GIVEN INFORMATION:
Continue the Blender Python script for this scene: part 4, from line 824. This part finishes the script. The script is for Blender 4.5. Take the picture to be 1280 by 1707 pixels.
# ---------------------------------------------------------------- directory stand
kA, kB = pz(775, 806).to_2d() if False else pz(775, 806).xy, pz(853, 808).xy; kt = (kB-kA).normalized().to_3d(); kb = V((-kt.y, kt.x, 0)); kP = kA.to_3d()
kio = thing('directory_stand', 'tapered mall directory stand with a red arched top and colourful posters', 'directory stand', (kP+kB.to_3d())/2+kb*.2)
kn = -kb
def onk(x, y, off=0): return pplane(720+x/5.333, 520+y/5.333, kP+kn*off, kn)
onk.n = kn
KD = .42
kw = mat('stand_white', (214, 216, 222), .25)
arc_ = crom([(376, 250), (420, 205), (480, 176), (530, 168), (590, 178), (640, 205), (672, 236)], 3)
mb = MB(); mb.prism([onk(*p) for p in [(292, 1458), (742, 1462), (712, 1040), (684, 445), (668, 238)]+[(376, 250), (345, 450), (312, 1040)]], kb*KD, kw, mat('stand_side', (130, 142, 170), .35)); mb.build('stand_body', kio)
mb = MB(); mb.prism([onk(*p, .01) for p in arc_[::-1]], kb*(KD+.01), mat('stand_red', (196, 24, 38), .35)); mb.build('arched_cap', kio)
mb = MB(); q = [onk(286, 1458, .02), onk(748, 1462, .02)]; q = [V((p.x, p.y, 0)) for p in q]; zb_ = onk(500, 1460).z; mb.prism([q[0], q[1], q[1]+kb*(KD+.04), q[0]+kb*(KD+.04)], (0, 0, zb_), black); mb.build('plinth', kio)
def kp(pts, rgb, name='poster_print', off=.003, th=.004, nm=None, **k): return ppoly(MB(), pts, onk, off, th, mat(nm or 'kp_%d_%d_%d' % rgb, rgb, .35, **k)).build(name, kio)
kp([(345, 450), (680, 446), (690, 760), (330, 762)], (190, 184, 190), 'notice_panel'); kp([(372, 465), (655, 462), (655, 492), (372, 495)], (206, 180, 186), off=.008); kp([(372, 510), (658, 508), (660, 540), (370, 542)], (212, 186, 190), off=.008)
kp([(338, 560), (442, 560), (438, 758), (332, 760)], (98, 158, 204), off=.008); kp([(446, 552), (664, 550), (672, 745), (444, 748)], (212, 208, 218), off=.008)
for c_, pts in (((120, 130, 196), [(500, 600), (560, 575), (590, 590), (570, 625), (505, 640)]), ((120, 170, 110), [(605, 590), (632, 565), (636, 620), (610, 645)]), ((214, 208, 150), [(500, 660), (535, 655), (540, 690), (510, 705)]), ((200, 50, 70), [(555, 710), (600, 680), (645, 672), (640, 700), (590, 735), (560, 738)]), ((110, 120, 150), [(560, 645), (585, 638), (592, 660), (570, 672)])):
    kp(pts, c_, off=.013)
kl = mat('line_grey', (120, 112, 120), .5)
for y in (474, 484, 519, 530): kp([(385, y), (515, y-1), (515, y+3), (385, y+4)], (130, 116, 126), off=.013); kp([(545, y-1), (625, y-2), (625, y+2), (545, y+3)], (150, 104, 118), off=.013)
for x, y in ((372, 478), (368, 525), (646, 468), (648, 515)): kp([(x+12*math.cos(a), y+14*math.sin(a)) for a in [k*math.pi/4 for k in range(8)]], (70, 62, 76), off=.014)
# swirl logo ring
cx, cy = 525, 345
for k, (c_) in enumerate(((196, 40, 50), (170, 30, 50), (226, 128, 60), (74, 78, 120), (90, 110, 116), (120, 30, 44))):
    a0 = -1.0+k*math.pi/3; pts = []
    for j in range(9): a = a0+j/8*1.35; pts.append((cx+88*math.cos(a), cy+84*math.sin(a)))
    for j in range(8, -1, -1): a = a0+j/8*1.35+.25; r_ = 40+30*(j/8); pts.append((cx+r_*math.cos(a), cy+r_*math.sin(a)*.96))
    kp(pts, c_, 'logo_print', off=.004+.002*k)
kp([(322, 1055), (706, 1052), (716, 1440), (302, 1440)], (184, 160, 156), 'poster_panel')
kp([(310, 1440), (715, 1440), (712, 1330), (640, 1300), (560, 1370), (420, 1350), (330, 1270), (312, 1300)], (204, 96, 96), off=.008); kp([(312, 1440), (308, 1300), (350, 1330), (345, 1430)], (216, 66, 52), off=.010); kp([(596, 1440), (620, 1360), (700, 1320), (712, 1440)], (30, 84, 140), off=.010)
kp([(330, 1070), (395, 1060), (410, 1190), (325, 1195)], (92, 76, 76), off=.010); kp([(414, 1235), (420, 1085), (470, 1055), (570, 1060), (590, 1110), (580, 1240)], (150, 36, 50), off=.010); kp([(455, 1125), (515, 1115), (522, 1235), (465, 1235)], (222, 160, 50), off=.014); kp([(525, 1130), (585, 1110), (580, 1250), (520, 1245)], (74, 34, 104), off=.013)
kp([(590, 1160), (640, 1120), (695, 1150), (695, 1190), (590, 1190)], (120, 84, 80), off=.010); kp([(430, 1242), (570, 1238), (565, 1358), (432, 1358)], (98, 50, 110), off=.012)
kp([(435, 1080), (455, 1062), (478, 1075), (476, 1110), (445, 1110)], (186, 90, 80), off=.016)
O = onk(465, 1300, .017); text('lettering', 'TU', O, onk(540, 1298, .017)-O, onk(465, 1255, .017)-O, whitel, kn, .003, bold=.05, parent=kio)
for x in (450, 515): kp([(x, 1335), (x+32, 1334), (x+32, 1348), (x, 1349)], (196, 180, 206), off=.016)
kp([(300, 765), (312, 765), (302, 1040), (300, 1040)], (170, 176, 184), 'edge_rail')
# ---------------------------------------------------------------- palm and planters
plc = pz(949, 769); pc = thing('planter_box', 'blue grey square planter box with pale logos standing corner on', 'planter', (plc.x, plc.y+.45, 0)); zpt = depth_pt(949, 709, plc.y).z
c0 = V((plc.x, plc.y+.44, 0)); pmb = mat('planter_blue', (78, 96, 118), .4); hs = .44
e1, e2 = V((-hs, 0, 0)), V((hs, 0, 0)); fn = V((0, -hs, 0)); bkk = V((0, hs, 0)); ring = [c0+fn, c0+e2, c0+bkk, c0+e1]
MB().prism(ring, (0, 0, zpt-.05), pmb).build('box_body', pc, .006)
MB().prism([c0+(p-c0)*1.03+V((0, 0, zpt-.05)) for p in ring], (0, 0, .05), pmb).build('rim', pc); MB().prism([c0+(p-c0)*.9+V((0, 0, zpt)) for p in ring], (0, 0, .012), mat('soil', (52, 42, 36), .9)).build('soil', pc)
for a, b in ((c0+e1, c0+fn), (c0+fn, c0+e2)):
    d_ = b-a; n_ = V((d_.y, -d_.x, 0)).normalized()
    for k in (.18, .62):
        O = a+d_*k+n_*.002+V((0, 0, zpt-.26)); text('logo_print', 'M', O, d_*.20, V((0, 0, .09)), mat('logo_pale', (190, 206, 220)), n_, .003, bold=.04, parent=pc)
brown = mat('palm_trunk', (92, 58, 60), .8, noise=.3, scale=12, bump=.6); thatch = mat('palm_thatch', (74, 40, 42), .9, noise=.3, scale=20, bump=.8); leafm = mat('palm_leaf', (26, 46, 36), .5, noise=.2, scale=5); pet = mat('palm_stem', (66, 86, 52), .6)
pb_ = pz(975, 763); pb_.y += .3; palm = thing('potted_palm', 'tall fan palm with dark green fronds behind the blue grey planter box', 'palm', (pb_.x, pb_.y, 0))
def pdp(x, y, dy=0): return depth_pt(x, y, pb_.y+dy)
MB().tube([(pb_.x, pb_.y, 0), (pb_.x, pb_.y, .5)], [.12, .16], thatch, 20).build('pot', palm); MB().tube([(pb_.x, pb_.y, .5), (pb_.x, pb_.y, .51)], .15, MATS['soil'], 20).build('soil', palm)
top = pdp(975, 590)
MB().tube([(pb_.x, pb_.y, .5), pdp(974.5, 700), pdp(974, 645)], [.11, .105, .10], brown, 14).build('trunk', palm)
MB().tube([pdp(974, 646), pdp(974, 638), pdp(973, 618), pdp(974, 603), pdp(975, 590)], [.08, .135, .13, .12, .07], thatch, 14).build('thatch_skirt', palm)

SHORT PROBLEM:
From the opening line of the data above through the line that contains "(672, 236)], 3)", please print each line as it stands and only those lines.

EXERCISE RESULT:
Continue the Blender Python script for this scene: part 4, from line 824. This part finishes the script. The script is for Blender 4.5. Take the picture to be 1280 by 1707 pixels.
# ---------------------------------------------------------------- directory stand
kA, kB = pz(775, 806).to_2d() if False else pz(775, 806).xy, pz(853, 808).xy; kt = (kB-kA).normalized().to_3d(); kb = V((-kt.y, kt.x, 0)); kP = kA.to_3d()
kio = thing('directory_stand', 'tapered mall directory stand with a red arched top and colourful posters', 'directory stand', (kP+kB.to_3d())/2+kb*.2)
kn = -kb
def onk(x, y, off=0): return pplane(720+x/5.333, 520+y/5.333, kP+kn*off, kn)
onk.n = kn
KD = .42
kw = mat('stand_white', (214, 216, 222), .25)
arc_ = crom([(376, 250), (420, 205), (480, 176), (530, 168), (590, 178), (640, 205), (672, 236)], 3)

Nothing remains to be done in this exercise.